The learned Chief Justice, by his order dated 18.6.2015, directed the matters to be listed before a Full Bench. Subsequently, when 26 other criminal appeals (both numbered and unnumbered) were put up before the Judge in-charge of administration in the Madurai Bench at the relevant time, he, by an order dated 7.7.2015, directed those matters also to be listed along with the batch of these cases. Hence, those cases are also tagged together in order to answer the order of reference.

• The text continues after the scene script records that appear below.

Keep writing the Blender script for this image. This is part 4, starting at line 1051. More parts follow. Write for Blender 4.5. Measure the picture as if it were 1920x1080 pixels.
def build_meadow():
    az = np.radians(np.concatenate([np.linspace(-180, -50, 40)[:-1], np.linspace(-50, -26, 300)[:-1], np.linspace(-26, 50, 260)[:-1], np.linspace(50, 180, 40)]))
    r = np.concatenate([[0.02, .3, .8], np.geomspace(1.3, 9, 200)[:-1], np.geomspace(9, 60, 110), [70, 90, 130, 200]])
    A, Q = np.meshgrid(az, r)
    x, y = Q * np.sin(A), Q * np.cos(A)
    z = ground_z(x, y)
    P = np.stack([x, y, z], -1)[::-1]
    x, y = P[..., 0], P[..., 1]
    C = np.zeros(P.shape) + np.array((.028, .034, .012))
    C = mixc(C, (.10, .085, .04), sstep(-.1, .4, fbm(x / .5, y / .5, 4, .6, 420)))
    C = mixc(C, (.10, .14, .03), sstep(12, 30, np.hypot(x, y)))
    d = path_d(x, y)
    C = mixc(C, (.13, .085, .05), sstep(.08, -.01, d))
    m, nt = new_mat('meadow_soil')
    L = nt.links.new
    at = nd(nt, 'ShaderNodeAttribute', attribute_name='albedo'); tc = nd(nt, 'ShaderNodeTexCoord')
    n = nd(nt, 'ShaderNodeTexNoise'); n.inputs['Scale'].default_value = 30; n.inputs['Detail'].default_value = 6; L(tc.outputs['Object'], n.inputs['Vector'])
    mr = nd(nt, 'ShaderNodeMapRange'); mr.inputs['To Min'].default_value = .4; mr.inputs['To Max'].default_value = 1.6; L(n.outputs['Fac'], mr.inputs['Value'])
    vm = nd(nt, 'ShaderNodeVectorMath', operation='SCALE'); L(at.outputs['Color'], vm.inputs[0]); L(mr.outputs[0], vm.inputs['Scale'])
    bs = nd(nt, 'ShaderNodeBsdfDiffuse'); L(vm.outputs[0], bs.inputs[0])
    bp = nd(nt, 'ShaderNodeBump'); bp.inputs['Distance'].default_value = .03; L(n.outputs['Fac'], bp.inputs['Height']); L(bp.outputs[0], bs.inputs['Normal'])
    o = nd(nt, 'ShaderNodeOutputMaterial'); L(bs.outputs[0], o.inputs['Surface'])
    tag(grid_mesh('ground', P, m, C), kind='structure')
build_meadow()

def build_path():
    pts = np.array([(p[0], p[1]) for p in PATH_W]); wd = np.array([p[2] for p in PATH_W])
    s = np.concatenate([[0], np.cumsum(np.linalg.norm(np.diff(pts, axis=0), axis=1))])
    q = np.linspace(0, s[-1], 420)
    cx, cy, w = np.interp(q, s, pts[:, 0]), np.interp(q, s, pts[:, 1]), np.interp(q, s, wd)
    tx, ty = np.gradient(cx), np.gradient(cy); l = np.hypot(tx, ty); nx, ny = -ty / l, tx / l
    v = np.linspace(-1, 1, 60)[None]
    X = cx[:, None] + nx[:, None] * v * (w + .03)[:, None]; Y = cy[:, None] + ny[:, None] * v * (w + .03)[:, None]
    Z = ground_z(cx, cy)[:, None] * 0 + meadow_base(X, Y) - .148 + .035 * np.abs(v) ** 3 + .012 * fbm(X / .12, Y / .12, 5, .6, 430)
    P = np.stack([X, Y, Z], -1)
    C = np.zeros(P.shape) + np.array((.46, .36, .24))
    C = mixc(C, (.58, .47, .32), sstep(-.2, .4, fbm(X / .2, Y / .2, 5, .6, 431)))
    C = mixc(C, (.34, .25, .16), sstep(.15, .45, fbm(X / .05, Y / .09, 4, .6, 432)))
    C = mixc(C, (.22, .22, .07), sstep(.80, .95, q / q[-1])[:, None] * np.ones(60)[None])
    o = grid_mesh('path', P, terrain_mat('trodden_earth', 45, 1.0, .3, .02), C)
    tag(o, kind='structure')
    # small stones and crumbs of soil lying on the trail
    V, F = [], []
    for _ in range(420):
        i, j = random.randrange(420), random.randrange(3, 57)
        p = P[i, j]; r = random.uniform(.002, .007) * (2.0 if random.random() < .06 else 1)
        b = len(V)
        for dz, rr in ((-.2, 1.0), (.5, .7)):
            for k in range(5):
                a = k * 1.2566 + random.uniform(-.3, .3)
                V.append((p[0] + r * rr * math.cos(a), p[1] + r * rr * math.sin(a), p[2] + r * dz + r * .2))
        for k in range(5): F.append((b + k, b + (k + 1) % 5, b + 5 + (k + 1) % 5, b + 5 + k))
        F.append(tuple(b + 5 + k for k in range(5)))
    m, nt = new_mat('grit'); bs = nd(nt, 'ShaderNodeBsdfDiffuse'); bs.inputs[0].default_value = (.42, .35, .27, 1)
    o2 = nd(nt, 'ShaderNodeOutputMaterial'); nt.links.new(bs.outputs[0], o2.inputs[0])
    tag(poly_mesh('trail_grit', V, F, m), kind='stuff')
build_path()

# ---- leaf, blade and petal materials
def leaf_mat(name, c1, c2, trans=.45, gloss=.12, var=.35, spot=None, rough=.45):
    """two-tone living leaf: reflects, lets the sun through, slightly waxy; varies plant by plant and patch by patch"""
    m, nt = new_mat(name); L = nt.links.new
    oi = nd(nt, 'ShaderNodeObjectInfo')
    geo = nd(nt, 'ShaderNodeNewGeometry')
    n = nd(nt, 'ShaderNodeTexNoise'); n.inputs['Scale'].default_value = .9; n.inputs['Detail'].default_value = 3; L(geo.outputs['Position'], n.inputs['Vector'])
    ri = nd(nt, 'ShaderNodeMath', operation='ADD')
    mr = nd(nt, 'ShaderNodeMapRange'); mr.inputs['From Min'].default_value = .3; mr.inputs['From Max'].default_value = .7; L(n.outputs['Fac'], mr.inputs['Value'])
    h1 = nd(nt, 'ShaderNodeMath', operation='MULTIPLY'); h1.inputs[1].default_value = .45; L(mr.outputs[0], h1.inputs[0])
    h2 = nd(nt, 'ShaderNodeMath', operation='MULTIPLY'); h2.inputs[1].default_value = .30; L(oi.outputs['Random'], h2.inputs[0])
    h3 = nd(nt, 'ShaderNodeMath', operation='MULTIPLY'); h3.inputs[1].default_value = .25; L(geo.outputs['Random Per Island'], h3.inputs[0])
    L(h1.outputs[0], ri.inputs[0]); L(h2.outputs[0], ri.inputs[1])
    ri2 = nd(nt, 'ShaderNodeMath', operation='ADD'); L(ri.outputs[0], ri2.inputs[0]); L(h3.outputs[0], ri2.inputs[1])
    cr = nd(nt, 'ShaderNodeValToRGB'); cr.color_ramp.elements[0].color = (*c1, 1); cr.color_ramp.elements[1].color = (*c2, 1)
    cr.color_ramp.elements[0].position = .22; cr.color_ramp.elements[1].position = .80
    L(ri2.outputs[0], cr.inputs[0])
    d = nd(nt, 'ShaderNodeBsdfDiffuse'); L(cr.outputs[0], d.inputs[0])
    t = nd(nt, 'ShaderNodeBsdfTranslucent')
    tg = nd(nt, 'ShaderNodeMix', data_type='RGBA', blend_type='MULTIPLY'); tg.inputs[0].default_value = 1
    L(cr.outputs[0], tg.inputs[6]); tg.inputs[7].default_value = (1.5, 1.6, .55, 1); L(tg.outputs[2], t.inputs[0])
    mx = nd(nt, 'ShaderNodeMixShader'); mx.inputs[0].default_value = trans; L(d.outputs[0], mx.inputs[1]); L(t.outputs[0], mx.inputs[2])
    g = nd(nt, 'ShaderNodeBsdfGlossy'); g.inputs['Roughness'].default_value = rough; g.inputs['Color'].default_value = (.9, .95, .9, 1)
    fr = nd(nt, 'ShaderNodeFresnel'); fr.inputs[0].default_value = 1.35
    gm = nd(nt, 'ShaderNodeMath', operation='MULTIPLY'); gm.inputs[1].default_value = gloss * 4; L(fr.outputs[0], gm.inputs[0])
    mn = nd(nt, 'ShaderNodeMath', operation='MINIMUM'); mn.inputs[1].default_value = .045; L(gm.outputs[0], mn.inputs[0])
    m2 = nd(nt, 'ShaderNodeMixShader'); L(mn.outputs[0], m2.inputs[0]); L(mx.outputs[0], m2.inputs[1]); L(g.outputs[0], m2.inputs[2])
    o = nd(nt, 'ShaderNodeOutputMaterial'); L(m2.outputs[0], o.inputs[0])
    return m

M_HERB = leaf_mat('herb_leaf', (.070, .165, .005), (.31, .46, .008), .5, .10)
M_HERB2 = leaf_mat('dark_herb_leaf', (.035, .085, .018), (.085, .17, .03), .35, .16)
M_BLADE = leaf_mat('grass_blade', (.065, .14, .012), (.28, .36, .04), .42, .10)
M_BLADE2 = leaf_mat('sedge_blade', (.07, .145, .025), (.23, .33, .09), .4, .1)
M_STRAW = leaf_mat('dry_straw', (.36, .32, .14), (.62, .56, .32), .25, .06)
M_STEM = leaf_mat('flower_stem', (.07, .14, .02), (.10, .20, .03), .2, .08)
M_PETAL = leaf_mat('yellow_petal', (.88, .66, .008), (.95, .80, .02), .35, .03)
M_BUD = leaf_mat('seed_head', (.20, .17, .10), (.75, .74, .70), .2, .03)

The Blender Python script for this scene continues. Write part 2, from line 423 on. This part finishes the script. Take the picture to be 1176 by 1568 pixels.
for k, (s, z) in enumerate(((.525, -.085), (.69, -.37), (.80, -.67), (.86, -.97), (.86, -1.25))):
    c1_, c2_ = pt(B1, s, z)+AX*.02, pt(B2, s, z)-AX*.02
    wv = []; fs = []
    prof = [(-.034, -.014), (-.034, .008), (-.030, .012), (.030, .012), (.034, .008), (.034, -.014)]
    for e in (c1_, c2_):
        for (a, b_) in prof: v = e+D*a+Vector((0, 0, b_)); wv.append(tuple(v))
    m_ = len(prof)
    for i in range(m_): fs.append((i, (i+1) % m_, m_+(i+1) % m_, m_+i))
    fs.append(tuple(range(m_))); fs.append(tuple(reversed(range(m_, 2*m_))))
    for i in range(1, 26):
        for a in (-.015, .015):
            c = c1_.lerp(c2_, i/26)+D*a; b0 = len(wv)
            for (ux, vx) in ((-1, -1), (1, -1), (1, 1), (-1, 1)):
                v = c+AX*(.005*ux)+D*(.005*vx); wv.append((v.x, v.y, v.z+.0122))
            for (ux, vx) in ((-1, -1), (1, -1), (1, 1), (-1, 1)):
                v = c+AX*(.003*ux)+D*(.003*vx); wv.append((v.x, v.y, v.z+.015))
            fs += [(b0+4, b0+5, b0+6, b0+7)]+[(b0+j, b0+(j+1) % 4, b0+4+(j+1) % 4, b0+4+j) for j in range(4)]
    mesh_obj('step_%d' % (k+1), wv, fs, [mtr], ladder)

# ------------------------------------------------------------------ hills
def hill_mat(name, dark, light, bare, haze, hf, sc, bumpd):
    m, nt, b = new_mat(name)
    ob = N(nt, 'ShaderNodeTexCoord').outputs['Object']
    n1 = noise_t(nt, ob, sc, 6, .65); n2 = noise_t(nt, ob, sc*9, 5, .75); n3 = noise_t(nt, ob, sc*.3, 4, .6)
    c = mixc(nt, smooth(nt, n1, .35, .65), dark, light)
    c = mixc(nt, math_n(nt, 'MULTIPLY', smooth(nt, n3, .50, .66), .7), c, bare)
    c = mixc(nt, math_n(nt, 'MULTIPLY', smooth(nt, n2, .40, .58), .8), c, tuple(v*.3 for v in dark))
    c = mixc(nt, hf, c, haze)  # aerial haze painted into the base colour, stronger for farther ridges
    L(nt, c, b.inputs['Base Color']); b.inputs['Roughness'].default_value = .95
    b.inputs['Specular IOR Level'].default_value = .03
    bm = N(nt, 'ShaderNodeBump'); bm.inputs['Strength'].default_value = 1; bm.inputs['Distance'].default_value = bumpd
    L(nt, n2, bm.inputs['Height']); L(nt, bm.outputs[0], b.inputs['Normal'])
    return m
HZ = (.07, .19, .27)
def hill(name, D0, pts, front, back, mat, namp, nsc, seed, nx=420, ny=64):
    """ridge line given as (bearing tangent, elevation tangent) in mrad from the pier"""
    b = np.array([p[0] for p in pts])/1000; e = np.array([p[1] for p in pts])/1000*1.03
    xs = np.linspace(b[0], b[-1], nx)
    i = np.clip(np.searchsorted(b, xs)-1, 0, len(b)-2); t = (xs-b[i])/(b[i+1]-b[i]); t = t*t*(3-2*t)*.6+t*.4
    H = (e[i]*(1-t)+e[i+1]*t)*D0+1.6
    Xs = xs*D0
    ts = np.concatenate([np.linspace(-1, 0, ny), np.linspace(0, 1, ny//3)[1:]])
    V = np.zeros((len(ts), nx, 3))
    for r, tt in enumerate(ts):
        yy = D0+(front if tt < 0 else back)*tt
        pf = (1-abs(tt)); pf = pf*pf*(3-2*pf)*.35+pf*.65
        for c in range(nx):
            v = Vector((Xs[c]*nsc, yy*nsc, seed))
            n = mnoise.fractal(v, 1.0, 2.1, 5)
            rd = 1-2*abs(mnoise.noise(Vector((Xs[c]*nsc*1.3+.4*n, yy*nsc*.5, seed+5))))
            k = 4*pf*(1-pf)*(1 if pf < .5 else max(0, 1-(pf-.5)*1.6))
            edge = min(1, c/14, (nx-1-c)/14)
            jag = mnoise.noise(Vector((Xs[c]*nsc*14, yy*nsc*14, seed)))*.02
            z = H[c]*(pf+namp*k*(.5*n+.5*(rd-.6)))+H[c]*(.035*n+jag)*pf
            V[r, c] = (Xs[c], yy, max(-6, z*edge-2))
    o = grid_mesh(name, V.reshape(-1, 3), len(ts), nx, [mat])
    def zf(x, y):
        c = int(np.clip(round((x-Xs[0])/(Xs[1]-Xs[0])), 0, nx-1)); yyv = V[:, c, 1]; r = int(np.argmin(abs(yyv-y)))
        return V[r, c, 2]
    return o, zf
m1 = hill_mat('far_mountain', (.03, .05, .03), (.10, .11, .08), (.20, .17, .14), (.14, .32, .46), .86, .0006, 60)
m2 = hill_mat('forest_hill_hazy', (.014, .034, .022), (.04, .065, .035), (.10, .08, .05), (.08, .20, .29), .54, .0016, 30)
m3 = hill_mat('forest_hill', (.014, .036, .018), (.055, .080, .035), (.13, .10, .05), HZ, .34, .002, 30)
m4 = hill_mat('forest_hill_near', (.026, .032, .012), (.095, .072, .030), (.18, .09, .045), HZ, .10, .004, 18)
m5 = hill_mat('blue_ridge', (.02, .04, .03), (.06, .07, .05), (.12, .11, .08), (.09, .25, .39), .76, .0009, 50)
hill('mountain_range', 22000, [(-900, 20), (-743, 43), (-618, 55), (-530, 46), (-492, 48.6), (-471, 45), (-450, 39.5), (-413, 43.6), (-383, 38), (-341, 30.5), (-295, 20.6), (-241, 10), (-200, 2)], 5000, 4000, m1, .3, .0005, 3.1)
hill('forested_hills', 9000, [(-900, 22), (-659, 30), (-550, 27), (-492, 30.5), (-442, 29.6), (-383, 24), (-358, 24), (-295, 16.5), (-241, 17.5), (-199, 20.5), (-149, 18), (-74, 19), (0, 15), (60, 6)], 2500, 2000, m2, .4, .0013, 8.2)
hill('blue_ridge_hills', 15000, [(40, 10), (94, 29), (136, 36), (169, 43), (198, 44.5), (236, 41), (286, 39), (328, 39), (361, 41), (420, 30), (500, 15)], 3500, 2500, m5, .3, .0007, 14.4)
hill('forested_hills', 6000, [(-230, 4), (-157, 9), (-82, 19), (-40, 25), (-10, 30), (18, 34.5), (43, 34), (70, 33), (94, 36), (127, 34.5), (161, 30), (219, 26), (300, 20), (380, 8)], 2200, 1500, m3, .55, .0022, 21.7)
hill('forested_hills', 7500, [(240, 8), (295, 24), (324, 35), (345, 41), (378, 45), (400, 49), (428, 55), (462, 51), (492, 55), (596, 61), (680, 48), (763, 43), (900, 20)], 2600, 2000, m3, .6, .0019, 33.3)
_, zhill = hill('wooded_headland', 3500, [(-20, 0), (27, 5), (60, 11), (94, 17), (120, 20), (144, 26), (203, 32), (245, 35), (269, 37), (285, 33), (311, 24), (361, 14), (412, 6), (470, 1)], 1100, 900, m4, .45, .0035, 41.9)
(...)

Among the several deficiencies found in the existing justice delivery system, he also made a pertinent comment on the lack of right of a victim to appeal against a judgment acquitting an offender in the following lines:-

“Even after the case ends up in a conviction, it is the State which defends the judgment of the trial court in appeal, if any, filed against the conviction and sentence. The victim of crime has hardly any role to play in the whole proceedings except that he may, if alive, be examined by the prosecution as a witness. Under the Cr.P.C. a victim of crime has got a very limited right of revision and that too under exceptional circumstances. It humiliates and frustrates a victim of crime when the offender goes unpunished or is let off with a relatively minor punishment as the present system pays no attention to his injured feelings. Imposition of appropriate punishment on the criminal is the response of the courts to the society’s cry for justice. Indifference to the rights of the victim of crime is fast eroding the faith of the society in general and the victim of crime in particular in the criminal justice system and this has already given rise to the incidents of crime and lawlessness, in the form of terrorism, which is raising its ugly head to settle private and political scores over the adversary with the barrel of gun.”

Almost all the cases, which were used to interpret the case at hand, arose out of private complaints filed under Section 138 of the Negotiable Instruments Act, 1881. Until the introduction of this provision, the matter relating to dishonour of negotiable instruments were dealt with as a civil matter and aggrieved parties moved the civil courts. By the introduction of Section 138 of the Negotiable Instruments Act, it has now become a crime and if proved, punishable with imprisonment. However, under Section 142, the taking cognizance of the offence has been defined and only upon a complaint made by the payee or holder in due course, the Court can take cognizance of any offence.”

Since, in this case, the Court was concerned with the interpretation of Sections 372 and 378 of Cr.P.C, it was necessary to extract them in its entirety.

In this regard, it was necessary to refer to the decision of the Supreme Court interpreting Section 378(4) in the light of the amendment made to the Code by Central Act 25 of 2005. The Supreme Court, vide its judgment in Subhash Chand Vs. State (Delhi Administration) [2013 (2) SCC 17], held that a complainant of an offence can file an appeal only in the High Court after getting a special leave.

In the light of the above legal precedents and the discussion, the questions posed by the Referral Judge were answered as follows:-

(1) A victim of the crime, who has prosecuted an accused by way of a private complaint, has a statutory right of appeal within the limits prescribed under Section 372 of Cr.P.C.

(2) A complainant (in a private complaint), who is not a victim, has a remedy and can file an appeal in the event of acquittal of the accused after obtaining leave to appeal under Section 378(4) of Cr.P.C

(3) In a private complaint, even if the victim is not a complainant, he has a right to appeal under the proviso to Section 372 of Cr.P.C., but he has to seek leave as held by the Supreme Court in Satyapal Singh.

(4) The term “victim” has been correctly interpreted by the Full Bench of the Delhi High Court in Ramphal and we are in agreement with the same.

(5) A victim (as defined under Section 2(wa) of the Cr.P.C does not cease to be a victim merely because he also happens to be a complainant and he can avail all the rights and privileges of a victim also and

(6) The decision of the Single Judge in Selvaraj holding that the term “victim” found in Section 372 excludes a complainant, is not legally correct and in a given case, a complainant, who is also a victim, can avail right granted under Section 372 of Cr.P.C.